Peeling the tango onion


Tango means different things to different people: music, a dance, performance art, social club, business, culture, fun. And this may determine how each person approaches it.

When it comes to social tango, there appears to be a series of layers that dancers may or may not progress through - depending on their personal pursuit. Something like peeling an onion (tears and all!). Here's one way of looking at it:
  • The outer layer - the thin veneer that coats the onion. It's the initial discovery of tango - often through being dazzled by seeing others dance and thinking "I want to do that"

  • Then comes the time to take the plunge - wanting to emulate what was observed.  Numerous layers involve learning skills - posture, walk, a range of simple movement combinations useful in the milonga.  It can take years to achieve true competence.
    Can dancers be content to remain here?

  • Along with this comes further cultivation of the embrace, clear body communication, navigation, subtle leads and unhurried responses, as well as milonga etiquette.
    This begs the question: How established does the previous foundation need to be in order to progress more deeply into these layers?

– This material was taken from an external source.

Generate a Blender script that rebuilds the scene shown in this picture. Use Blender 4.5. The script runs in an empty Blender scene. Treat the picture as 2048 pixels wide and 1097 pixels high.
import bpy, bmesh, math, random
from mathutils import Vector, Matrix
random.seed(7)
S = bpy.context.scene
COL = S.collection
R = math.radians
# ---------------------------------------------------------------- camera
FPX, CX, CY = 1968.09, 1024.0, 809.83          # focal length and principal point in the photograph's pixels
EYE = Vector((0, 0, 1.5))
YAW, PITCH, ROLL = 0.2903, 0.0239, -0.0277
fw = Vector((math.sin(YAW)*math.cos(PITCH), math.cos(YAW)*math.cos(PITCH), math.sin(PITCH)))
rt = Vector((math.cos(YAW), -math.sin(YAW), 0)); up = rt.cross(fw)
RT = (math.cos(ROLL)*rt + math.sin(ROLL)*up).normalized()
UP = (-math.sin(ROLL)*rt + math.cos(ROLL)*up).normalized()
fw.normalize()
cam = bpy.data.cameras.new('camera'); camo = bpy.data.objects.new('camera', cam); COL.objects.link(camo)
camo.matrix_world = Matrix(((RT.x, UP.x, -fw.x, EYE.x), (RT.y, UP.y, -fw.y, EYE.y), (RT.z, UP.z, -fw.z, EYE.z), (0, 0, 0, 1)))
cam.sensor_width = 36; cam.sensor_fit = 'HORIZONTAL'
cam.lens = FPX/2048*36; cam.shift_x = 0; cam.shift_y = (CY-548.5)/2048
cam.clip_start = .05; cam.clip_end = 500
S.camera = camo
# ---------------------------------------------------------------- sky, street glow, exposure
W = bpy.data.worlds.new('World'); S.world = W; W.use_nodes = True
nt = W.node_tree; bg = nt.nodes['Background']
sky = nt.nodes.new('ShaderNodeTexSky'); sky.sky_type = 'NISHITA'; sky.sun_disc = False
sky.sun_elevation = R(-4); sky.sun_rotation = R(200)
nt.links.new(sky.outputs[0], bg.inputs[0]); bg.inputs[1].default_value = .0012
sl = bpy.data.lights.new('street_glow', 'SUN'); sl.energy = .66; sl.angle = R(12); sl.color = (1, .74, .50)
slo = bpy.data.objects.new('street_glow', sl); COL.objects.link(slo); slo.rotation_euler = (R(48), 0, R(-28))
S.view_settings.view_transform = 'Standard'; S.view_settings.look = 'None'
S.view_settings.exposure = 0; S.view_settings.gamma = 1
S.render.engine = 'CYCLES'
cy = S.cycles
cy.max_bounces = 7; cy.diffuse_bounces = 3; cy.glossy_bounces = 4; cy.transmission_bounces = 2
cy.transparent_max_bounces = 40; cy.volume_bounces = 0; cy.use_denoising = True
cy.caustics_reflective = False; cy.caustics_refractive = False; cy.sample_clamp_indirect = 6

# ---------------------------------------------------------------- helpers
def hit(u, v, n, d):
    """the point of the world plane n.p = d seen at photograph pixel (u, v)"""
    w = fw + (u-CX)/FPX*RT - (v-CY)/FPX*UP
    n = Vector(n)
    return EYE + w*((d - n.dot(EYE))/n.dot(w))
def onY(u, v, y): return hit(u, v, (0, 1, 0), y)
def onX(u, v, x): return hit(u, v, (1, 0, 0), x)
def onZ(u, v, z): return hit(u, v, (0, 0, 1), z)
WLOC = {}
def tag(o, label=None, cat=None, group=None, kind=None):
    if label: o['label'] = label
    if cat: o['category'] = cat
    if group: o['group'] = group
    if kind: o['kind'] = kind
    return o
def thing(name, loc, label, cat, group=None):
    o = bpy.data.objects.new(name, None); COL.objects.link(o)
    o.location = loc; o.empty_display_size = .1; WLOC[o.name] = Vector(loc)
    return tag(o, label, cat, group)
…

  • Beneath this we have an even sweeter layer: Musicality, which means using the body memory, not the head, responding intuitively to the nuances of the music; navigation that flows and is immediately responsive to any change encountered.  The earlier layers are essential for success here, because this heralds the growth of improvisation, varied dynamics and pauses. What was once familiar now starts appearing in different forms.
    Is this the layer that many dancers see as their final goal?

  • Perhaps the core has yet to be reached.  We get closer to it when we start dancing the feeling.  Moving from the external to the internal seems a good description of where this layer takes us: where we rely on the emotions evoked by the music.
    How much better is this if we also understand the lyrics?

  • I'd suggest that there's perhaps one last layer - or the core - which involves embodying the culture of tango whenever we step into a milonga.
    Is it possible to achieve this without immersing oneself in the traditional milongas of Buenos Aires?

 

It's not difficult to imagine the unpacking of matryoshka (Russian dolls) as another metaphor for tango's challenging journey of discovery.

Bob

2 comments:

  1. Tango Salon Adelaide wrote "Tango means different things to different people: a dance, performance art, social club, business, culture, fun."

    Interesting to see this list omits the one thing tango means above all else to people in e.g. Argentina.

    Music.

    ReplyDelete
  2. Quite right, Chris. Let's add it to the list.

    All the taxi drivers in BsAs talk about it. Many people we speak to there were brought up listening to it, even if they never danced.